There is time for the DA to right the ship and show some small growth in 2019. Anything less than bringing the ANC below 50% in Gauteng is going to be a hard sell to the party faithful. A decade of ruinous leadership under Zuma demands that at the very least. And so the risk the FNF has taken, just like the DA itself, is to celebrate a man who has yet to pass the ultimate political test: a national election. Now that is brave.            

The FNF, no doubt trying valiantly to demonstrate to the mother body back home in Germany that liberalism is going from strength to strength in SA and on the back of its support, has profoundly overextended itself.    

Maimane is a well-meaning, good man, but a champion of freedom he is not. You cannot manufacture a leader with awards, just as you cannot transform the absence of bravery into evidence of it, or contort populism and conservatism into liberal thought. The truth will out.           

Awards that should be reserved for unprecedented achievement or a lifetime of dedication, given out at the beginning of a career, not the end, are inevitably the product of hope, not recognition. 

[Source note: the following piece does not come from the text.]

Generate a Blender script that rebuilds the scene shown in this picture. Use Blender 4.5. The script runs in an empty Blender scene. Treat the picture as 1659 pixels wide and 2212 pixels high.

Unfortunately, these kinds of hard truths cannot be stomached at the moment, in the FNF or the DA. The emperor is clothed in the finest garments. He must be, otherwise it would be necessary to have an entirely different discussion about the state of freedom, liberalism and the DA. Certainly it is hard to argue the DA is a more liberal institution than when Maimane first found it. And no one wants to hear that. The show must go on.